(Scripts that build scenes)

++++++

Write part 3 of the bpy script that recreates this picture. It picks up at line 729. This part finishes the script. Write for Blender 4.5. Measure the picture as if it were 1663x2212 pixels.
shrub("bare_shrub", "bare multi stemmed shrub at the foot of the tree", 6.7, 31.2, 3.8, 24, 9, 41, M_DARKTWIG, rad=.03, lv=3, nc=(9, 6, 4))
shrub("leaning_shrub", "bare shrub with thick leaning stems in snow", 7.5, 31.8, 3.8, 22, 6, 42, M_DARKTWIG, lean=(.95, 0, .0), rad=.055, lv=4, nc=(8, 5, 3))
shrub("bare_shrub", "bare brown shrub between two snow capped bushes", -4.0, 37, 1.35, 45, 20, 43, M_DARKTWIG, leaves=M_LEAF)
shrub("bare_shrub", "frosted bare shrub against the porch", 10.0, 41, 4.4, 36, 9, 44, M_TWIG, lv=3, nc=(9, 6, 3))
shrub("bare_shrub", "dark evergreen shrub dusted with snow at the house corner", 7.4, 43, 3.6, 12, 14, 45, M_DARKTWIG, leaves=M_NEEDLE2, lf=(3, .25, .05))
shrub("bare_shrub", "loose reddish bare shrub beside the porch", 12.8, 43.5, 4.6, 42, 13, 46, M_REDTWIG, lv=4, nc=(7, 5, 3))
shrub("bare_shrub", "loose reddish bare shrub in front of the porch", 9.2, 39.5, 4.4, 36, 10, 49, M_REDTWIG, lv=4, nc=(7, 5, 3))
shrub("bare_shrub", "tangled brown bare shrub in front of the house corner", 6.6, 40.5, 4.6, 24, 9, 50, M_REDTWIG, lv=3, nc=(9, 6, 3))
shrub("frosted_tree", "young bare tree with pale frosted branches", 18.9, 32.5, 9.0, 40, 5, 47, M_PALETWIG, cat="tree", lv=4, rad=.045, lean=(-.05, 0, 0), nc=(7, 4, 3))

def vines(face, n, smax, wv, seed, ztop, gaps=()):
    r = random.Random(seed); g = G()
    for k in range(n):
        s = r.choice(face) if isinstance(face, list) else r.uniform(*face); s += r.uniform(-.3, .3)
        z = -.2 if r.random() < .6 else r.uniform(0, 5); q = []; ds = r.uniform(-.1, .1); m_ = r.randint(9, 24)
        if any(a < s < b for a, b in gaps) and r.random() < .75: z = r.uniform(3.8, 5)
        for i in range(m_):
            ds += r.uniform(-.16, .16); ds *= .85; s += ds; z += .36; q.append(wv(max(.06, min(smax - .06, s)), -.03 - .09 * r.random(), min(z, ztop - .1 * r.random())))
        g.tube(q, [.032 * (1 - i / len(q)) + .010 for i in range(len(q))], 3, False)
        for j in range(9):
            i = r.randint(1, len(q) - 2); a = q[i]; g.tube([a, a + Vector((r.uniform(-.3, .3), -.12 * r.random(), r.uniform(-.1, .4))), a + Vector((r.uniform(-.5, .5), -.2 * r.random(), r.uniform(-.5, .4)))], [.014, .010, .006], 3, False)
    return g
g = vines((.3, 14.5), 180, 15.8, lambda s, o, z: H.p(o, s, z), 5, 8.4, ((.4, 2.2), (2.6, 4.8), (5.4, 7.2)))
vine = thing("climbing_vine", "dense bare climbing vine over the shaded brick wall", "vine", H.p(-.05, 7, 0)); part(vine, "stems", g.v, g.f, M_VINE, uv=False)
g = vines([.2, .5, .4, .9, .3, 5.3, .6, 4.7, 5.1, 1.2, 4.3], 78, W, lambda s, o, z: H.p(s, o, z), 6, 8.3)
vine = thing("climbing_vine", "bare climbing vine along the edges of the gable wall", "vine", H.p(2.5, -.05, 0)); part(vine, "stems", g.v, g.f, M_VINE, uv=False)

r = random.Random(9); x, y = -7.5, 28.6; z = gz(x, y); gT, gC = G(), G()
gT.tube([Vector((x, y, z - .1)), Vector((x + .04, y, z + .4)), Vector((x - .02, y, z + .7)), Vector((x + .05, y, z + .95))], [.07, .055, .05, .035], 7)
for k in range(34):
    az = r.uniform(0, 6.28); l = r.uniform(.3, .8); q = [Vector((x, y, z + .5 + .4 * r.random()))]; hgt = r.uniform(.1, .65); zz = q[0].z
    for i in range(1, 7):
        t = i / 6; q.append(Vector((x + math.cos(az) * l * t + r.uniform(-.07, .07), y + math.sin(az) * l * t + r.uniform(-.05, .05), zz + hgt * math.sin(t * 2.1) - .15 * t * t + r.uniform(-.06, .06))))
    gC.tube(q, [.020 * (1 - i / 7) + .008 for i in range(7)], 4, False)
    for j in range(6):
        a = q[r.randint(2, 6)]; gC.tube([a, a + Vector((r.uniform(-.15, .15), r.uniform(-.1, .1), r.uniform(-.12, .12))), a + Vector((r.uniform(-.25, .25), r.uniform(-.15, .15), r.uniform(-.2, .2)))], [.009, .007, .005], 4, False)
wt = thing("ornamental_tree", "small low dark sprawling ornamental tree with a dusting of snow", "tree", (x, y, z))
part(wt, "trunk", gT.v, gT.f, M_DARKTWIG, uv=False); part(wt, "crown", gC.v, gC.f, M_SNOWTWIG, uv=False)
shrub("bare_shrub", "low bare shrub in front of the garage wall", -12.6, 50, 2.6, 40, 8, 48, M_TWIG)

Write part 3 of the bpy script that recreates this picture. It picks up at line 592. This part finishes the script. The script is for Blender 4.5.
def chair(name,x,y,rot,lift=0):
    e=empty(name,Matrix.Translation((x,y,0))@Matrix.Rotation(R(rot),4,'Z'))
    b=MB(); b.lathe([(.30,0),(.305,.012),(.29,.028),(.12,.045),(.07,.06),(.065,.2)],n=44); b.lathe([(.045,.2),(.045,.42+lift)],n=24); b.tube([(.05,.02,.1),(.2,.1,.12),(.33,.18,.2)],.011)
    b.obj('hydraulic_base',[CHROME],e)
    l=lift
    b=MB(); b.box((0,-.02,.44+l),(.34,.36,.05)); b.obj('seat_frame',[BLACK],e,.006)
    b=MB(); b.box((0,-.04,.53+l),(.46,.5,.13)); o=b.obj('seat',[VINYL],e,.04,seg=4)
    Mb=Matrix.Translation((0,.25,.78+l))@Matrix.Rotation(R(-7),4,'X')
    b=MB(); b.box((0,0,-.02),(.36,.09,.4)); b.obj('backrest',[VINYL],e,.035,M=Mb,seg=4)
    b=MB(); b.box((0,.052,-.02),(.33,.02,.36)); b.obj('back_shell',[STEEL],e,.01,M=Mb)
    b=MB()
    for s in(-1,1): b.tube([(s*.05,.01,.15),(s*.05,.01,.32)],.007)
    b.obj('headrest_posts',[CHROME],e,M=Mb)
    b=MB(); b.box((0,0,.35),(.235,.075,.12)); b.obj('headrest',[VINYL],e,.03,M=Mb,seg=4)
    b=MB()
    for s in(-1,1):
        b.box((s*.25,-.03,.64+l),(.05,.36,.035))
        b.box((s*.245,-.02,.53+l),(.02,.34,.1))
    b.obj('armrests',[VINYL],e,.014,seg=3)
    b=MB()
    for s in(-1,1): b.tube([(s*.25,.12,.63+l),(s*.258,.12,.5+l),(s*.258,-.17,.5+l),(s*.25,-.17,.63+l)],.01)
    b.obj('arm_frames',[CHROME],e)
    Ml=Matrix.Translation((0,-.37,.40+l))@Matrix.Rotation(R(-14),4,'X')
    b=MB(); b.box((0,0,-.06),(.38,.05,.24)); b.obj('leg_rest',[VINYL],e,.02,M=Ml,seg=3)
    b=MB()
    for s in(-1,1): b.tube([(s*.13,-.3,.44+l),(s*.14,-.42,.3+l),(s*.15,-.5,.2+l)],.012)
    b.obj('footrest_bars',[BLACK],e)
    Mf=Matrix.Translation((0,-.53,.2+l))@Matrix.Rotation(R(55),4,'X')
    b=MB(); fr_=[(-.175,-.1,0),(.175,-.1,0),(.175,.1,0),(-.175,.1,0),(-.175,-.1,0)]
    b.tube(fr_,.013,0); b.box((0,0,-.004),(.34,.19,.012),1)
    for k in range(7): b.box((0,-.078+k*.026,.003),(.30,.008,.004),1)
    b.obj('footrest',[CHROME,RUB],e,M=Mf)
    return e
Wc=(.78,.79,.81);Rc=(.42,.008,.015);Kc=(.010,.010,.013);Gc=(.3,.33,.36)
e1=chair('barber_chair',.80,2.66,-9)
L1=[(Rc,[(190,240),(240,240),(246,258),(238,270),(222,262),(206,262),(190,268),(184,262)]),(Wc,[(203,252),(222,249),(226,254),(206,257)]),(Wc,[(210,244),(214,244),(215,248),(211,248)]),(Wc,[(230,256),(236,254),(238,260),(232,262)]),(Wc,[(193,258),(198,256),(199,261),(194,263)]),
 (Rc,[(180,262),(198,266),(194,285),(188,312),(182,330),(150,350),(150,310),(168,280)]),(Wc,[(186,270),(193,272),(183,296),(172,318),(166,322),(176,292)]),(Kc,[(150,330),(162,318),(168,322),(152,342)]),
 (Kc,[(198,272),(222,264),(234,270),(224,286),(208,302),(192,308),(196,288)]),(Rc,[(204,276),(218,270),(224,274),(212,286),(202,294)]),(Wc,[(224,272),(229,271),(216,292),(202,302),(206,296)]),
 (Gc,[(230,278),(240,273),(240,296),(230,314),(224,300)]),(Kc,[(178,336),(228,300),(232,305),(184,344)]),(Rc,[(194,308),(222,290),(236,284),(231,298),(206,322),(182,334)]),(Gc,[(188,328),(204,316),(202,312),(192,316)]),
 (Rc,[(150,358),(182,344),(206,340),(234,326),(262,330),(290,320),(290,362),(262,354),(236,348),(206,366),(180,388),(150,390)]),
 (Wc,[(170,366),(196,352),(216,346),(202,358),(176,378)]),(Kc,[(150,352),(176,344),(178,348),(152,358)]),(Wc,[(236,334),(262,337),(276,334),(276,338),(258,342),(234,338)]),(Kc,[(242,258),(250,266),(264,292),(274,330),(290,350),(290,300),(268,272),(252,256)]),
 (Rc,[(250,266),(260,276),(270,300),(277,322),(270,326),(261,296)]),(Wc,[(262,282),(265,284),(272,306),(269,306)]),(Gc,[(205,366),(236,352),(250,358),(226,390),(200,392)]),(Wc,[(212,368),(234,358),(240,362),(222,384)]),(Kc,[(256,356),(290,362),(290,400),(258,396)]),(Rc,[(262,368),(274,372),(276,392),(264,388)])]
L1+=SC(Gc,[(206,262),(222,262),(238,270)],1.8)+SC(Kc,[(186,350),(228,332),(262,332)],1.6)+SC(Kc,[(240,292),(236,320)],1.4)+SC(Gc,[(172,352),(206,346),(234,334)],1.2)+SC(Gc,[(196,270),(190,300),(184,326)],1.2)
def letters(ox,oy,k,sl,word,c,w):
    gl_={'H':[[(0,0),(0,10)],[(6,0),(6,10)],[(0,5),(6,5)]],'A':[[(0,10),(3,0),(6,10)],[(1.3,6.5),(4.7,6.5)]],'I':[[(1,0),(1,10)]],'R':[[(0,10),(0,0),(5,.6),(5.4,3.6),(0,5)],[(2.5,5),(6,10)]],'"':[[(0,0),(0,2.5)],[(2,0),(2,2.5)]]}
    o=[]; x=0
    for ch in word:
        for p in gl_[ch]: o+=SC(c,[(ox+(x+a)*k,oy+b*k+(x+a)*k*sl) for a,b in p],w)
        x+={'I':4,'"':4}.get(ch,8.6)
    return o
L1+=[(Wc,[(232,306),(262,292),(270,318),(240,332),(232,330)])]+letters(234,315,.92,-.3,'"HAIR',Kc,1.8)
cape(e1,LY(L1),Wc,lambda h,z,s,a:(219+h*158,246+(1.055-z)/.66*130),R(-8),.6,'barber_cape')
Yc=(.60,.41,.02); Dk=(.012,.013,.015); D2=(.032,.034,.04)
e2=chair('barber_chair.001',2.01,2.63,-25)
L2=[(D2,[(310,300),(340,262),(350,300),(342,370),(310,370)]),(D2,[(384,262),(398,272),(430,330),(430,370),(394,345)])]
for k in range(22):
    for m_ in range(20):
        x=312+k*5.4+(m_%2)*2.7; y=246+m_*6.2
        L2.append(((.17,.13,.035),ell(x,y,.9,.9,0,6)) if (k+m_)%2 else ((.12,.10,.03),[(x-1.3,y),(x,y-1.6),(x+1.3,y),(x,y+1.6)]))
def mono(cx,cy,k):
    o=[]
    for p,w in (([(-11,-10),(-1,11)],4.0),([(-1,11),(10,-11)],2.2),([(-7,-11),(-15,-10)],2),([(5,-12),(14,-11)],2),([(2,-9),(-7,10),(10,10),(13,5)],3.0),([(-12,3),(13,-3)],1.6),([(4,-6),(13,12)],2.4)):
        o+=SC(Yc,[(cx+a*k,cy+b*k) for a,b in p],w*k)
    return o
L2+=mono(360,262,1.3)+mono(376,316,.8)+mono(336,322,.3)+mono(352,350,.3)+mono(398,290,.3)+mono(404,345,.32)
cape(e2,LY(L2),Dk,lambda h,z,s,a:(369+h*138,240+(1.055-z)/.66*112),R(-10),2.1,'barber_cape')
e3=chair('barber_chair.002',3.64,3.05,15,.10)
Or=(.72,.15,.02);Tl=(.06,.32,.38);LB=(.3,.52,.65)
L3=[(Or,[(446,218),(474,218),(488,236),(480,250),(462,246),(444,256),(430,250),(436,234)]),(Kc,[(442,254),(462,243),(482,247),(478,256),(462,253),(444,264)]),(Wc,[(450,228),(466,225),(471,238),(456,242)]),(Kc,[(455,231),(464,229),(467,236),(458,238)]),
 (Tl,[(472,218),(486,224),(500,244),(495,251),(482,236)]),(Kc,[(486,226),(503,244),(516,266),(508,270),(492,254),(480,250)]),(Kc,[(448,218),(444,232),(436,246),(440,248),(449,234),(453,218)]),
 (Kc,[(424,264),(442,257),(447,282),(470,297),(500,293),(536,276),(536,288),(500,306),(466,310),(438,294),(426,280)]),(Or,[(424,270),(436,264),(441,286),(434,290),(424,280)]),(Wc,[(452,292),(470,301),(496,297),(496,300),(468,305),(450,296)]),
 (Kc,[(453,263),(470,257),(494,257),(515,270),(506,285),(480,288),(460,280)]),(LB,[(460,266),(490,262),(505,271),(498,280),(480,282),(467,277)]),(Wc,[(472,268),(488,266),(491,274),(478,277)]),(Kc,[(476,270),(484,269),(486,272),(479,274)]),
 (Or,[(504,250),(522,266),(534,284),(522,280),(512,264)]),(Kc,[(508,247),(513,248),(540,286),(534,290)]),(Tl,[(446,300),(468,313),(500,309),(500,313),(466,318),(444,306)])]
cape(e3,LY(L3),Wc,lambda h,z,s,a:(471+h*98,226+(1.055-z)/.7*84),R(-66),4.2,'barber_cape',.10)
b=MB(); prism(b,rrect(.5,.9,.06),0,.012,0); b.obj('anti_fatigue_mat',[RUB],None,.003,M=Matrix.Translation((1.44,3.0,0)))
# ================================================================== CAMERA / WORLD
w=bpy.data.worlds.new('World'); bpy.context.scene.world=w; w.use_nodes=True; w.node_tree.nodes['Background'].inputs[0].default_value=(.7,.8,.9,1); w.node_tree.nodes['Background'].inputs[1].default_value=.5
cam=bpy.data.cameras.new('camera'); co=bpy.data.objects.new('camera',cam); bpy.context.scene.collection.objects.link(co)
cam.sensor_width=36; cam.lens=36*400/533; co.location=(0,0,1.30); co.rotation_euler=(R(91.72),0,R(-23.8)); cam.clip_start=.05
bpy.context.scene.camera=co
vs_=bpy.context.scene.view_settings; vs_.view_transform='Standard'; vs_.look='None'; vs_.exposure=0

++++++

_The exercise_: Beginning at the first line of the records, give again each line exactly as written, ending with the line that contains "nc=(7, 4, 3))".

_Final result_:
Write part 3 of the bpy script that recreates this picture. It picks up at line 729. This part finishes the script. Write for Blender 4.5. Measure the picture as if it were 1663x2212 pixels.
shrub("bare_shrub", "bare multi stemmed shrub at the foot of the tree", 6.7, 31.2, 3.8, 24, 9, 41, M_DARKTWIG, rad=.03, lv=3, nc=(9, 6, 4))
shrub("leaning_shrub", "bare shrub with thick leaning stems in snow", 7.5, 31.8, 3.8, 22, 6, 42, M_DARKTWIG, lean=(.95, 0, .0), rad=.055, lv=4, nc=(8, 5, 3))
shrub("bare_shrub", "bare brown shrub between two snow capped bushes", -4.0, 37, 1.35, 45, 20, 43, M_DARKTWIG, leaves=M_LEAF)
shrub("bare_shrub", "frosted bare shrub against the porch", 10.0, 41, 4.4, 36, 9, 44, M_TWIG, lv=3, nc=(9, 6, 3))
shrub("bare_shrub", "dark evergreen shrub dusted with snow at the house corner", 7.4, 43, 3.6, 12, 14, 45, M_DARKTWIG, leaves=M_NEEDLE2, lf=(3, .25, .05))
shrub("bare_shrub", "loose reddish bare shrub beside the porch", 12.8, 43.5, 4.6, 42, 13, 46, M_REDTWIG, lv=4, nc=(7, 5, 3))
shrub("bare_shrub", "loose reddish bare shrub in front of the porch", 9.2, 39.5, 4.4, 36, 10, 49, M_REDTWIG, lv=4, nc=(7, 5, 3))
shrub("bare_shrub", "tangled brown bare shrub in front of the house corner", 6.6, 40.5, 4.6, 24, 9, 50, M_REDTWIG, lv=3, nc=(9, 6, 3))
shrub("frosted_tree", "young bare tree with pale frosted branches", 18.9, 32.5, 9.0, 40, 5, 47, M_PALETWIG, cat="tree", lv=4, rad=.045, lean=(-.05, 0, 0), nc=(7, 4, 3))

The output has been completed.